Salam Kawakibi  » Qu’el Assad accepte le plan de l’ONU ne va pas dire qu’il l’appliquera »

Article  •  Publié sur Souria Houria le 31 mars 2012

Le chercheur syrien se montre dubitatif sur la volonté du régime de Damas d’appliquer le plan
de paix de Kofi Annan et pèse les chances de la charte signée par les opposants réunis à Istanbul

PROPOS RECUEILLIS PAR PIERRE PRIER
Salam Kawakibi, directeur par intérim de l’Initiative arabe de réforme et professeur associé à Paris-I, décrypte les évolutions politiques et diplomatiques de la crise syrienne.

LE FIGARO. – L’opposition a signé à Istanbul une charte d’unification. Est-ce réellement la fin de ses divisions ?Salam KAWAKIBI. – Retrouver des objectifs communs et des plans d’action cohérents me semble une mission plus cruciale que l’unité symbolique de l’opposition, malheureusement trop exigée par la diplomatie internationale.

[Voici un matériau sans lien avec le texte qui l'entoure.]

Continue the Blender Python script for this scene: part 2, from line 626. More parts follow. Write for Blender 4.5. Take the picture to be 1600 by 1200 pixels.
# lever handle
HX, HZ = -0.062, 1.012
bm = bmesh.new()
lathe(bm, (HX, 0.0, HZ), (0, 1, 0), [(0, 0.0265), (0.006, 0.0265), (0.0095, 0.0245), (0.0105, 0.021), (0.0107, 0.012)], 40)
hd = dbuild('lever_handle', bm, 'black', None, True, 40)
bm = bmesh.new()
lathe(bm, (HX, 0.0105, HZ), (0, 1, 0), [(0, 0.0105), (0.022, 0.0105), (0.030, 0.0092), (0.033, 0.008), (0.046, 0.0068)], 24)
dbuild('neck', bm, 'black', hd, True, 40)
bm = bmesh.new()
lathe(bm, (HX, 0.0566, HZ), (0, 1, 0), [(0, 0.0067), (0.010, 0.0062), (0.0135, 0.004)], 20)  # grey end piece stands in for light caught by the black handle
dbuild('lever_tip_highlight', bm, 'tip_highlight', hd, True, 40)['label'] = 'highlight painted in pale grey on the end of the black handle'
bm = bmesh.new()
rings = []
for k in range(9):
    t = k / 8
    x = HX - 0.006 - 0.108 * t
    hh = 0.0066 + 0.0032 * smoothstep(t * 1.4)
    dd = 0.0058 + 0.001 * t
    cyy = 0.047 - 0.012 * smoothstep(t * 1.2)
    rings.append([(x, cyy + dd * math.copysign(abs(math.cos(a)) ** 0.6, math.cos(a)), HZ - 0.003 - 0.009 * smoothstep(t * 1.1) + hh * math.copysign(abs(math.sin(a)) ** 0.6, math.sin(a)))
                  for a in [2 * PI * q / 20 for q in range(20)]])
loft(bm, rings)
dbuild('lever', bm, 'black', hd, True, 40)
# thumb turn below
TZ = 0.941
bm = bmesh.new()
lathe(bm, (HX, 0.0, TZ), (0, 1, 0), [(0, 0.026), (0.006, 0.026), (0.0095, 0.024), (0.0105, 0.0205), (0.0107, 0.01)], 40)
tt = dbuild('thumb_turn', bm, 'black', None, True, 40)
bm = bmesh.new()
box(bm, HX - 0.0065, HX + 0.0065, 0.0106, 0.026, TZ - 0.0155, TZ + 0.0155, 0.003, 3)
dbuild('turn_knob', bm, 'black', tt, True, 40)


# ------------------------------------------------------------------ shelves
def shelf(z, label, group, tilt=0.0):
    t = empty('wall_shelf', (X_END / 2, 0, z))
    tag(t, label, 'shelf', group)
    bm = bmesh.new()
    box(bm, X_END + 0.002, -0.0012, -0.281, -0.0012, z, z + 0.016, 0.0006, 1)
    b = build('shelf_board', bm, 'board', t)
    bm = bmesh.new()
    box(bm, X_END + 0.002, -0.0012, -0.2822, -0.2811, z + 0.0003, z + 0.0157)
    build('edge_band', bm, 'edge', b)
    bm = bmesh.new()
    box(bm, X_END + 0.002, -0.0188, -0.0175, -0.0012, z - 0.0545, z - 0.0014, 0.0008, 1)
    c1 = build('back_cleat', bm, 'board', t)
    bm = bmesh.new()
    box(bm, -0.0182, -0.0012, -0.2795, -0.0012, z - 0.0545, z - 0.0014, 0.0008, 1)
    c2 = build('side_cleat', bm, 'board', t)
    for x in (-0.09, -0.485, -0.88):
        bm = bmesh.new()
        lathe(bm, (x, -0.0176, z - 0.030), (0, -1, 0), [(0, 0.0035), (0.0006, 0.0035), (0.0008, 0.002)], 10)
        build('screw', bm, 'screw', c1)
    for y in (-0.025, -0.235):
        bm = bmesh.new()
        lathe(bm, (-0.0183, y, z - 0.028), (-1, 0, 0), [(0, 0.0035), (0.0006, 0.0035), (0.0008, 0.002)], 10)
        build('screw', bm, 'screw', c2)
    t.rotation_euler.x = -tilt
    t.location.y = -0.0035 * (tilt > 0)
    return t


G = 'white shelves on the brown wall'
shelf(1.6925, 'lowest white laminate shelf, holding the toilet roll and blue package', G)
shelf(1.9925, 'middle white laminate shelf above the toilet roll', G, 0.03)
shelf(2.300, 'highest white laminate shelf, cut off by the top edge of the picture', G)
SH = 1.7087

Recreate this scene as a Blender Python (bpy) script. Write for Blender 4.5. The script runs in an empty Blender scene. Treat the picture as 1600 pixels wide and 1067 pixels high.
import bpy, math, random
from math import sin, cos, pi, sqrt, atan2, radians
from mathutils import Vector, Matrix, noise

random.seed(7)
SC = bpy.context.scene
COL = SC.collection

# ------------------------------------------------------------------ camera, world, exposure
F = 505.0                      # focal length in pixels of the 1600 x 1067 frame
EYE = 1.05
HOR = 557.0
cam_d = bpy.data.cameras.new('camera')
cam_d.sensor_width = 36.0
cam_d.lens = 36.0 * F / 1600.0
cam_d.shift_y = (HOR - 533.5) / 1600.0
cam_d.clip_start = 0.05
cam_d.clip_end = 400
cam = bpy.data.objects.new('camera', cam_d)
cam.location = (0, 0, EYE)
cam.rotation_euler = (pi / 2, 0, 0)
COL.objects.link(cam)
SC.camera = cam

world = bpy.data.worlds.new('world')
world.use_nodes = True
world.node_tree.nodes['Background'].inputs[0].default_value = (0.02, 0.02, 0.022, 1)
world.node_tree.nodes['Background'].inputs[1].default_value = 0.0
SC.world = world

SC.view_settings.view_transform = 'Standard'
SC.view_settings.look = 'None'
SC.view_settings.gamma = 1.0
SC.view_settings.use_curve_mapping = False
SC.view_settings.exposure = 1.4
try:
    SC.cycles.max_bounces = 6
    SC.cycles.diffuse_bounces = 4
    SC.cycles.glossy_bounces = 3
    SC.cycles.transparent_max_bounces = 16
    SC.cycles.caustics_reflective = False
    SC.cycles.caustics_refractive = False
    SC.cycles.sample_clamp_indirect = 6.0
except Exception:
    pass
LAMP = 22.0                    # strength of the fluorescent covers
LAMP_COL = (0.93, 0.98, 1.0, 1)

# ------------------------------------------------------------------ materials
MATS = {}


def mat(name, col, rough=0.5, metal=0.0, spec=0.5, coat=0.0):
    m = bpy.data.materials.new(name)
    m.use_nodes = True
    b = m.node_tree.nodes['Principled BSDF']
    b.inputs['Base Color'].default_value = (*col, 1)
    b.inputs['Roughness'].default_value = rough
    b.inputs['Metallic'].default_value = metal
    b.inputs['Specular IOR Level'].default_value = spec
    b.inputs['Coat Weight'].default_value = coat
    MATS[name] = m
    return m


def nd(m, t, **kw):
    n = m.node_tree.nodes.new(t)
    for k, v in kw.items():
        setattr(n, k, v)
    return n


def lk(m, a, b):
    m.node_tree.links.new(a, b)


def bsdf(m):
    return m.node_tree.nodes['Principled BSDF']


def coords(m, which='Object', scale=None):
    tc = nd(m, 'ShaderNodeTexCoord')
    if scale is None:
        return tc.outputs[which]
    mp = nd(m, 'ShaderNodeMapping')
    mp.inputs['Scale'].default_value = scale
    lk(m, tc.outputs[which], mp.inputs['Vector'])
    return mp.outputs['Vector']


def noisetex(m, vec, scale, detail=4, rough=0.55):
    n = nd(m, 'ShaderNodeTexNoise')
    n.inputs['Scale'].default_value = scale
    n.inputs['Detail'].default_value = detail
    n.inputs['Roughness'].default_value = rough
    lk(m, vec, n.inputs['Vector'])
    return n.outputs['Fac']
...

Mais satisfaire tous les acteurs est une mission impossible dans un pays qui a connu la désertification politique durant cinq décennies. La restructuration du CNS et de ses bureaux me paraît la priorité. La charte est un premier pas sur un long chemin.

Les mouvements et les personnalités de l’intérieur absents à Istanbul ont-ils eu tort?
L’absence de la Coordination nationale, du Courant de la construction de l’État et d’autres personnes indépendantes les écarte encore plus du champ de l’action. Ils auraient pu enrichir la réflexion
et l’action au sein du CNS. Cependant, il vaudrait mieux les appeler à mettre en évidence leur stratégie
et leurs objectifs, sans tomber dans les attaques et la déstabilisation de l’ensemble de l’opposition. Les règlements de comptes, les petites phrases et les accusations ne font que nuire à la cause nationale.
Les mouvements kurdes étaient, eux aussi, absents… Ils ont été associés à toutes les discussions et il semble que la formulation finale ne les a pas satisfaits. Les négociations avec cette composante importante
du tissu social syrien doivent continuer, en préservant le principe de l’intégrité du territoire et la souveraineté nationale. La charte parle explicitement du respect des droits de l’homme et des conventions internationales, sans consacrer un article détaillé lié à la question kurde. C’est plus que normal dans une charte qui relance l’action politique au sein de l’opposition.

Une solution diplomatique est-elle en vue avec l’acceptation par le régime du plan de Kofi Annan, envoyé spécial de l’ONU et de la Ligue arabe?
Même si les bombardements des villes n’ont pas cessé, il est important de souligner que cette «acceptation» provient juste après un «ultimatum» explicite du président russe, qui qualifie ce plan de «dernière chance». Mais accepter un plan ne veut pas dire l’appliquer.
Les interprétations vont se multiplier et cela risque de rendre le plan peu opérationnel. C’est une nouvelle démonstration de la capacité du pouvoir syrien de manoeuvrer. Un talent que
l’opposition politique syrienne n’a toujours pas acquis.

La visite du premier ministre turc en Iran peut-elle aussi contribuer à une solution?
Cette visite est très importante. 85% des sources d’énergie de la Turquie provenant de la Russie et de l’Iran, les Turcs pourront jouer un rôle politique important dans le rapprochement des visions régionales et internationales sur une solution politique pour la Syrie. Le régime syrien régnait par la peur. Elle a
disparu en Syrie, où le peuple ne craint plus le pouvoir.

Mais la peur de l’instabilité, du radicalisme, de l’embrasement persiste du côté de la communauté internationale, et les Syriens n’y sont pour rien.